Navarrete, of course, always upbeat. Koop, keeping it together. Thanks Mike, for the hard work. Another old friend. NGC 1501 at 1000X.

Incomparable times.

Jane, thank you for the wine and company. Gary, you're forgiven for the "Hairy" picture.

Shirley from Valley Catering, serving up the dinners. A new old friend.

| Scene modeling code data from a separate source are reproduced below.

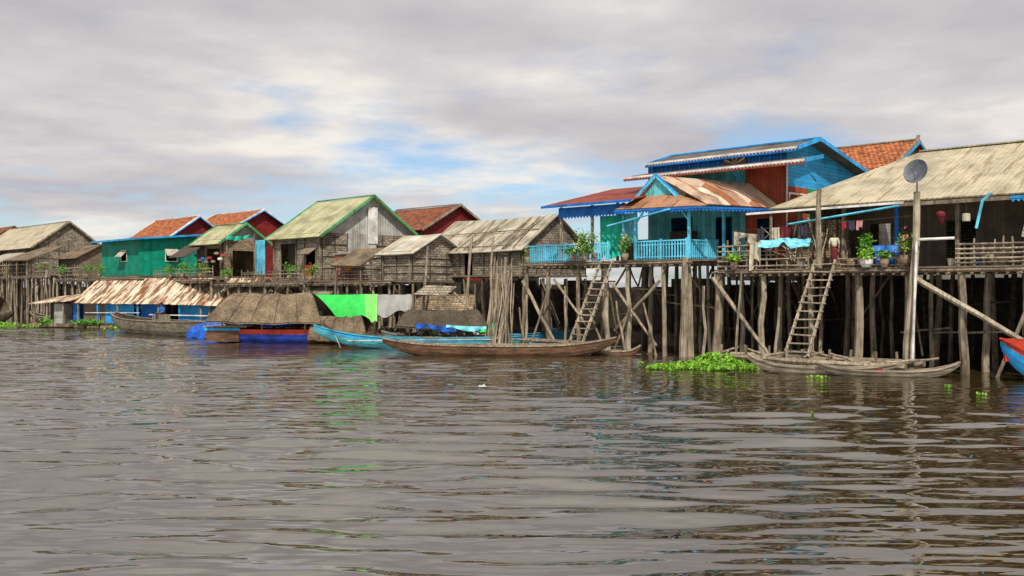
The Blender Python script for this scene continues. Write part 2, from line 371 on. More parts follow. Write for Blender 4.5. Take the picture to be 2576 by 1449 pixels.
def potted(name, s, t, z, r=.3, h=.5, fl=None, n=260, pot=None, pw=.2, leaf=None):
    g = G(name, vil=(s, t)); pot = pot or POT
    g.lathe('pot', pot, (s, t, z), [(pw*.6, 0), (pw*.95, .15), (pw, .34), (pw*1.08, .36), (pw*.85, .34), (0, .3)])
    for i in range(5):
        g.tube('stems', LEAF, [(s, t, z+.3), (s+R.uniform(-.5, .5)*r, t+R.uniform(-.5, .5)*r, z+.35+h*.8)], .012, 4)
    g.leaves('foliage', leaf or LEAF, (s, t, z+.38+h*.5), r, r, h*.6, n, .1)
    if fl: g.leaves('flowers', fl, (s, t-.05, z+.45+h*.55), r*.95, r*.95, h*.62, n//3, .07)
    g.done()

# ------------------------------------------------------------------ ground, water
def sheet(name, mat, vs, fs):
    me = bpy.data.meshes.new(name); me.from_pydata(vs, [], fs); me.materials.append(mat)
    o = bpy.data.objects.new(name, me); scene.collection.objects.link(o); return o
bank_t = [45, 49, 54, 60, 66, 120, 3000]; bank_z = [-1.2, .2, 1.6, 2.8, 3.4, 3.6, 3.6]
ss = [-2500, -300, -60] + [i*4 for i in range(-10, 60)] + [300, 900, 3000]
vs = []; fs = []
for s in ss:
    for t, z in zip(bank_t, bank_z): vs.append(W(s, t, z+(R.uniform(-.2, .2) if z < 3.5 else 0)))
nb = len(bank_t)
for i in range(len(ss)-1):
    for j in range(nb-1): fs.append((i*nb+j, i*nb+j+1, (i+1)*nb+j+1, (i+1)*nb+j))
sheet('ground', MUD, vs, fs)

wm, nt, b = nm('river_water', 0.01)
b.inputs['Base Color'].default_value = (0.035, 0.024, 0.009, 1); b.inputs['IOR'].default_value = 2.9
b.inputs['Specular IOR Level'].default_value = 0.6
f2 = noise_f(nt, coords(nt, (0.3, 1.0, 1), (0, 0, rad(-3))), 2.1, 1.2, 0.45)
f4 = noise_f(nt, coords(nt, (0.4, 1.0, 1), (0, 0, rad(6))), 5.5, 1.0, 0.5)
bump(nt, b, mth(nt, 'ADD', f2, mth(nt, 'MULTIPLY', f4, .1)), 1.0, 0.075)
nr_ = np.random.RandomState(5)
ys = [2.0]
while ys[-1] < 84: ys.append(ys[-1]+0.055+0.0028*ys[-1])
ys = np.array(ys); xs = np.arange(-46, 46.01, 0.19)
XX, YY = np.meshgrid(xs, ys); ZZ = np.zeros_like(XX)
patch = np.zeros_like(XX)
for k in range(7):
    a = nr_.uniform(0, 6.28); kk = nr_.uniform(.12, .5); patch += np.sin(kk*(np.cos(a)*XX+np.sin(a)*YY)+nr_.uniform(0, 6.28))
patch = 1+.35*patch/1.4
WX = XX+.35*np.sin(.7*YY+.3*XX)+.3*np.sin(.9*XX-.4*YY+1.3); WY = YY+.12*np.sin(.55*XX+1.1)+.1*np.sin(.8*XX+.6*YY)
NW = 64
for k in range(NW):
    lam = .6*(2.0/.6)**(nr_.rand()); th_ = math.pi/2+nr_.normal(0, .22); kk = 2*math.pi/lam
    amp = .0022*lam*(.6+.8*nr_.rand())
    ph = kk*(math.cos(th_)*WX+math.sin(th_)*WY)+nr_.uniform(0, 6.28)
    ZZ += amp*np.sin(ph+.25*np.sin(ph))
fade = np.clip((46-np.abs(XX))/4, 0, 1)*np.clip((84.2-YY)/5, 0, 1)*np.clip((YY-2)/1.0, 0, 1)
ZZ *= fade*np.clip(patch, .35, 1.8)
ny, nx = XX.shape
verts = np.stack([XX, YY, ZZ], -1).reshape(-1, 3)
idx = np.arange(ny*nx).reshape(ny, nx)
faces = np.stack([idx[:-1, :-1], idx[:-1, 1:], idx[1:, 1:], idx[1:, :-1]], -1).reshape(-1, 4)
x0, x1, y0, y1 = xs[0], xs[-1], ys[0], ys[-1]
ring = np.array([(-4000, -300, 0), (x0, -300, 0), (x1, -300, 0), (4000, -300, 0), (-4000, y0, 0), (x0, y0, 0), (x1, y0, 0), (4000, y0, 0), (-4000, y1, 0), (x0, y1, 0), (x1, y1, 0), (4000, y1, 0), (-4000, 5000, 0), (x0, 5000, 0), (x1, 5000, 0), (4000, 5000, 0)], float)
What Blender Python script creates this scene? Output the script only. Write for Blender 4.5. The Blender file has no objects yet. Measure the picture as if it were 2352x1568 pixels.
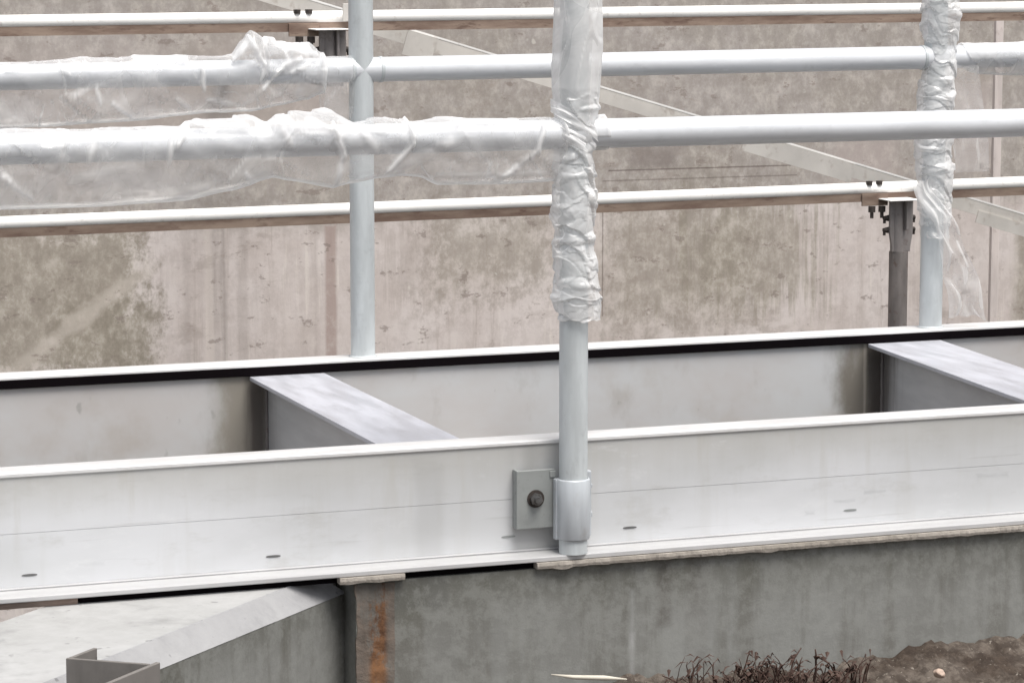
import bpy, bmesh, math, random
from math import sin, cos, tan, pi, radians, exp, sqrt
from mathutils import Vector, Matrix, noise
random.seed(7)
sc = bpy.context.scene
COL = sc.collection
# ---------------------------------------------------------------- camera
F = 6906.0; PITCH = radians(7.87); YAW = radians(20.3); CZ = 0.85
cam_d = bpy.data.cameras.new('camera'); cam = bpy.data.objects.new('camera', cam_d); COL.objects.link(cam)
cam.location = (0, 0, CZ); cam.rotation_euler = (pi/2-PITCH, 0, -YAW)
cam_d.sensor_width = 36; cam_d.lens = 36*F/2352; cam_d.clip_start = .05; cam_d.clip_end = 2000
sc.camera = cam
# ---------------------------------------------------------------- world, sun, exposure
SUN_EL, SUN_AZ = radians(66), radians(163)      # azimuth measured from +Y towards +X (behind the camera)
w = bpy.data.worlds.new('World'); sc.world = w; w.use_nodes = True
wn = w.node_tree; wn.nodes.clear()
sky = wn.nodes.new('ShaderNodeTexSky'); sky.sky_type = 'NISHITA'; sky.sun_disc = False
sky.sun_elevation = SUN_EL; sky.sun_rotation = SUN_AZ; sky.air_density = 1.0; sky.dust_density = 4; sky.ozone_density = 1
hs = wn.nodes.new('ShaderNodeHueSaturation'); hs.inputs['Saturation'].default_value = .3
bg = wn.nodes.new('ShaderNodeBackground'); bg.inputs[1].default_value = .12
wo = wn.nodes.new('ShaderNodeOutputWorld')
wn.links.new(sky.outputs[0], hs.inputs['Color']); wn.links.new(hs.outputs[0], bg.inputs[0]); wn.links.new(bg.outputs[0], wo.inputs[0])
sd = bpy.data.lights.new('sun', 'SUN'); sd.energy = 2.6; sd.angle = radians(35); sd.color = (1, .96, .9)
sun = bpy.data.objects.new('sun', sd); COL.objects.link(sun)
dirv = Vector((sin(SUN_AZ)*cos(SUN_EL), cos(SUN_AZ)*cos(SUN_EL), sin(SUN_EL)))
sun.rotation_euler = dirv.to_track_quat('Z', 'Y').to_euler(); sun.location = dirv*30
sc.view_settings.view_transform = 'Standard'; sc.view_settings.look = 'None'
sc.view_settings.exposure = .44; sc.view_settings.gamma = 1
sc.cycles.transparent_max_bounces = 24; sc.cycles.max_bounces = 8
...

Speaking of new friends, I have to mention the astronomy club from Atascadero. A big thank you to whoever their teacher is, for it was the teacher that somehow found out about CalStar and brought the students. I turned my 18" Dob over to two young ladies, seniors in the high school's astronomy club, and talked them around the sky. They pushed the scope, peeked through the Quickfinder and had so much fun, it was absolutely contagious. I'm sure "walking" the waterfall side of the Veil through an OIII filter will be a great memory for them.

I guess I like the new friends too - old friends in the making. Like first time objects I get to visit again next year.

I hope I see old and new friends there next time. Eye to eye and in my scope.

Old friends... sat on their camp chair like bookends. Meeting each year back at CalStar...

I sure missed some of my old friend this year. My thoughts were with you.

I'm sure thankful for the new friends too. Let's do it again in 2004.